La autoridad militar instruyó consejo de guerra al comandante Eugenio Maldonado, en virtud de la Ley Penal y Procesal de Navegación de la época. En teoría, había abandonado el avión con una persona viva dentro. Pero Maldonado quedó absuelto cuando se comprobó que el único pasajero había fallecido a causa de in infarto y no ahogado en el amerizaje.
El avión no se recuperó, por lo que no se pudo determinar con precisión la causa que produjo la avería del motor izquierdo. Se trataba de un bimotor C-47 transformado en DC-3, número de construcción 19.410, adquirido por Iberia en diciembre de 1947 y matriculado EC-DAY, que posteriormente cambió por la matrícula EC-ACX. Cuando ocurrió el suceso tenía 25.134 horas de vuelo.
El avión se encuentra posado en fondo arenoso, en posición invertida, a 35 metros de profundidad, cubierto parcialmente por la arena. Sólo es visible el tren de aterrizaje, la cola, los motores y parte de las alas. Las hélices del motor izquierdo están dobladas por la mitad, probablemente por el impacto contra el agua en el momento del amaraje.
La situación del pecio en el fondo está cercana a una fosa de algo más de 80 metros de profundidad, según marca la sonda y no figura recogida en las cartas náuticas. La corriente alcanza una velocidad de seis a nueve nudos, por lo que la inmersión -que no es apta para principiantes- puede ser peligrosa si el estado de la mar no es de calma total, siendo necesario, además, extremar las medidas de seguridad y contar con el apoyo de un barco.

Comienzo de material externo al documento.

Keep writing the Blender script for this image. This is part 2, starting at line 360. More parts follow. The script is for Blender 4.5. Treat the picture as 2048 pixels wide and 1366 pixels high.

Eugenio Maldonado vivió otras cuatro situaciones complicadas. En 1982, a bordo de un avión Boeing B-727 de Iberia en vuelo de Londres a Madrid, el avión quedó sin mandos y cuando pensaba que todo estaba perdido, finalmente consiguió tomar tierra en el aeropuerto de Barajas. Fue, sin duda, un piloto con buena estrella y está presente en la memoria colectiva de Canarias y en la historia de la Aviación española.